■ BRIEF: Write the material out again in full, word for word. Do not include the pictures.

■ GIVEN INFORMATION:
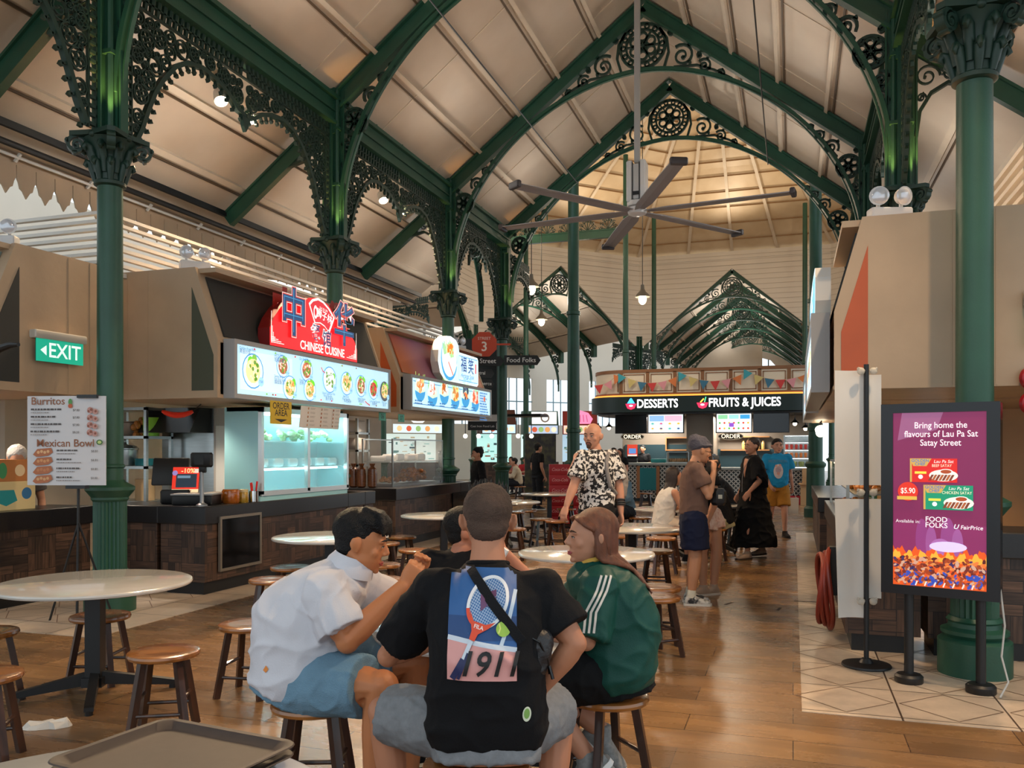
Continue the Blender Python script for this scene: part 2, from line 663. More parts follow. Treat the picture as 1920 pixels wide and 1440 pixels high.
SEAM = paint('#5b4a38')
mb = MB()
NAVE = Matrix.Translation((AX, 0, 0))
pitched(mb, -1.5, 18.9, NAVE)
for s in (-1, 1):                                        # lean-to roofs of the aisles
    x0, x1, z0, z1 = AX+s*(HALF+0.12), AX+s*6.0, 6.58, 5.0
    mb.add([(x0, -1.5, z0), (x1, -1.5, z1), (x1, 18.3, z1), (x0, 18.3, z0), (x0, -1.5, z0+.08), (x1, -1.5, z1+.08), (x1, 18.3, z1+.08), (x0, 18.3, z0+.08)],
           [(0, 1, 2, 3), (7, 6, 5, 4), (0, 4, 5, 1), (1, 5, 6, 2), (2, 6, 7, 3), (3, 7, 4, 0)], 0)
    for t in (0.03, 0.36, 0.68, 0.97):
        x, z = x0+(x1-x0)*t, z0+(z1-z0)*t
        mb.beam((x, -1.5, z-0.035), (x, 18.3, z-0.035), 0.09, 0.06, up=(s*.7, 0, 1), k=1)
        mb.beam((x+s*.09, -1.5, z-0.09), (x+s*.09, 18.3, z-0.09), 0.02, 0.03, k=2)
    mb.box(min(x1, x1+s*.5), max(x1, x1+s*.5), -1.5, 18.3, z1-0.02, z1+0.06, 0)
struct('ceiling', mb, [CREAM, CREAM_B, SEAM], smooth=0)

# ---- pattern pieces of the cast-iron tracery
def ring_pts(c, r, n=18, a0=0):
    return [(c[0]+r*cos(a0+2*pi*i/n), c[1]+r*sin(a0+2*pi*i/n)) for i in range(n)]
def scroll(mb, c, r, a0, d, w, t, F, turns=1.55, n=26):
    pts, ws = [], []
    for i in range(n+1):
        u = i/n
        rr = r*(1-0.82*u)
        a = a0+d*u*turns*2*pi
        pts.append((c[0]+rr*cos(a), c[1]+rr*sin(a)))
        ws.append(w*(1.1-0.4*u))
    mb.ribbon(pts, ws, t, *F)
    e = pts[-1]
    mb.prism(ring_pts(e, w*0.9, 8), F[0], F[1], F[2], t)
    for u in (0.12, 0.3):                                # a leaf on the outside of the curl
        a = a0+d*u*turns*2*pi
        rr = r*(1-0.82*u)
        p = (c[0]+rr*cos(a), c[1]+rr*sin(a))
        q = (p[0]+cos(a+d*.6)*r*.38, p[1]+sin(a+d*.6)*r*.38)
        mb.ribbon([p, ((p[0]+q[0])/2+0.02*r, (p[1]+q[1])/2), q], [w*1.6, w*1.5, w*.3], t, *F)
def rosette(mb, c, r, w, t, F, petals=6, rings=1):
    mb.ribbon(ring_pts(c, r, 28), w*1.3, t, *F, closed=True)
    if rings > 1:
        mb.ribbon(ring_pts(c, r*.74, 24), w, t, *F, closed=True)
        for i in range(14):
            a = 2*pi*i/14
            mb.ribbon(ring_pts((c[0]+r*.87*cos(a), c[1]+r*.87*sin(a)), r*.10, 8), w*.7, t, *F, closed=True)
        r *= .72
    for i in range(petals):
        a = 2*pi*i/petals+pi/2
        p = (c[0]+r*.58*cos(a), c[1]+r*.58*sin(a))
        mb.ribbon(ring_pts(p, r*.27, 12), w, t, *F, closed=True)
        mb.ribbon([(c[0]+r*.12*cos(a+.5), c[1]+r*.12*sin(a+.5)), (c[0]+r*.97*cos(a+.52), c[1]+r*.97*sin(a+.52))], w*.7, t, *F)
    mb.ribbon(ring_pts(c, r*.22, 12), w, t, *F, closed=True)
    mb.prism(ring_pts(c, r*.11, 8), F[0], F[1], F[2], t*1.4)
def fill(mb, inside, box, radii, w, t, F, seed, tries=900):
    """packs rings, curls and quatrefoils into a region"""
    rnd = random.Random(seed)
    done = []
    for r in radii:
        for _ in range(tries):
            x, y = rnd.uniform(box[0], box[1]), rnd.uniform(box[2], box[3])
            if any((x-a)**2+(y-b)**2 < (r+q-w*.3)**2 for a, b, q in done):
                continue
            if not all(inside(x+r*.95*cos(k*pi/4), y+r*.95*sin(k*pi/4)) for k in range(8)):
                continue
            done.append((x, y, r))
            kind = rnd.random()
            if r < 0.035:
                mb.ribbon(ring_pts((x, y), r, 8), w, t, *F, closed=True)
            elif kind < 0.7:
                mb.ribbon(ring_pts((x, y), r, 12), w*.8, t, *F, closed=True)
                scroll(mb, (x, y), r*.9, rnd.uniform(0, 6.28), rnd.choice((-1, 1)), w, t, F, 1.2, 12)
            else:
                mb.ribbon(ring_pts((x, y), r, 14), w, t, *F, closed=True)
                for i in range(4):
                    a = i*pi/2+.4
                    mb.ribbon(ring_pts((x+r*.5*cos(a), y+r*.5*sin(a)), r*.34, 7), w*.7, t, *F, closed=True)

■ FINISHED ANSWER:
Continue the Blender Python script for this scene: part 2, from line 663. More parts follow. Treat the picture as 1920 pixels wide and 1440 pixels high.
SEAM = paint('#5b4a38')
mb = MB()
NAVE = Matrix.Translation((AX, 0, 0))
pitched(mb, -1.5, 18.9, NAVE)
for s in (-1, 1):                                        # lean-to roofs of the aisles
    x0, x1, z0, z1 = AX+s*(HALF+0.12), AX+s*6.0, 6.58, 5.0
    mb.add([(x0, -1.5, z0), (x1, -1.5, z1), (x1, 18.3, z1), (x0, 18.3, z0), (x0, -1.5, z0+.08), (x1, -1.5, z1+.08), (x1, 18.3, z1+.08), (x0, 18.3, z0+.08)],
           [(0, 1, 2, 3), (7, 6, 5, 4), (0, 4, 5, 1), (1, 5, 6, 2), (2, 6, 7, 3), (3, 7, 4, 0)], 0)
    for t in (0.03, 0.36, 0.68, 0.97):
        x, z = x0+(x1-x0)*t, z0+(z1-z0)*t
        mb.beam((x, -1.5, z-0.035), (x, 18.3, z-0.035), 0.09, 0.06, up=(s*.7, 0, 1), k=1)
        mb.beam((x+s*.09, -1.5, z-0.09), (x+s*.09, 18.3, z-0.09), 0.02, 0.03, k=2)
    mb.box(min(x1, x1+s*.5), max(x1, x1+s*.5), -1.5, 18.3, z1-0.02, z1+0.06, 0)
struct('ceiling', mb, [CREAM, CREAM_B, SEAM], smooth=0)

# ---- pattern pieces of the cast-iron tracery
def ring_pts(c, r, n=18, a0=0):
    return [(c[0]+r*cos(a0+2*pi*i/n), c[1]+r*sin(a0+2*pi*i/n)) for i in range(n)]
def scroll(mb, c, r, a0, d, w, t, F, turns=1.55, n=26):
    pts, ws = [], []
    for i in range(n+1):
        u = i/n
        rr = r*(1-0.82*u)
        a = a0+d*u*turns*2*pi
        pts.append((c[0]+rr*cos(a), c[1]+rr*sin(a)))
        ws.append(w*(1.1-0.4*u))
    mb.ribbon(pts, ws, t, *F)
    e = pts[-1]
    mb.prism(ring_pts(e, w*0.9, 8), F[0], F[1], F[2], t)
    for u in (0.12, 0.3):                                # a leaf on the outside of the curl
        a = a0+d*u*turns*2*pi
        rr = r*(1-0.82*u)
        p = (c[0]+rr*cos(a), c[1]+rr*sin(a))
        q = (p[0]+cos(a+d*.6)*r*.38, p[1]+sin(a+d*.6)*r*.38)
        mb.ribbon([p, ((p[0]+q[0])/2+0.02*r, (p[1]+q[1])/2), q], [w*1.6, w*1.5, w*.3], t, *F)
def rosette(mb, c, r, w, t, F, petals=6, rings=1):
    mb.ribbon(ring_pts(c, r, 28), w*1.3, t, *F, closed=True)
    if rings > 1:
        mb.ribbon(ring_pts(c, r*.74, 24), w, t, *F, closed=True)
        for i in range(14):
            a = 2*pi*i/14
            mb.ribbon(ring_pts((c[0]+r*.87*cos(a), c[1]+r*.87*sin(a)), r*.10, 8), w*.7, t, *F, closed=True)
        r *= .72
    for i in range(petals):
        a = 2*pi*i/petals+pi/2
        p = (c[0]+r*.58*cos(a), c[1]+r*.58*sin(a))
        mb.ribbon(ring_pts(p, r*.27, 12), w, t, *F, closed=True)
        mb.ribbon([(c[0]+r*.12*cos(a+.5), c[1]+r*.12*sin(a+.5)), (c[0]+r*.97*cos(a+.52), c[1]+r*.97*sin(a+.52))], w*.7, t, *F)
    mb.ribbon(ring_pts(c, r*.22, 12), w, t, *F, closed=True)
    mb.prism(ring_pts(c, r*.11, 8), F[0], F[1], F[2], t*1.4)
def fill(mb, inside, box, radii, w, t, F, seed, tries=900):
    """packs rings, curls and quatrefoils into a region"""
    rnd = random.Random(seed)
    done = []
    for r in radii:
        for _ in range(tries):
            x, y = rnd.uniform(box[0], box[1]), rnd.uniform(box[2], box[3])
            if any((x-a)**2+(y-b)**2 < (r+q-w*.3)**2 for a, b, q in done):
                continue
            if not all(inside(x+r*.95*cos(k*pi/4), y+r*.95*sin(k*pi/4)) for k in range(8)):
                continue
            done.append((x, y, r))
            kind = rnd.random()
            if r < 0.035:
                mb.ribbon(ring_pts((x, y), r, 8), w, t, *F, closed=True)
            elif kind < 0.7:
                mb.ribbon(ring_pts((x, y), r, 12), w*.8, t, *F, closed=True)
                scroll(mb, (x, y), r*.9, rnd.uniform(0, 6.28), rnd.choice((-1, 1)), w, t, F, 1.2, 12)
            else:
                mb.ribbon(ring_pts((x, y), r, 14), w, t, *F, closed=True)
                for i in range(4):
                    a = i*pi/2+.4
                    mb.ribbon(ring_pts((x+r*.5*cos(a), y+r*.5*sin(a)), r*.34, 7), w*.7, t, *F, closed=True)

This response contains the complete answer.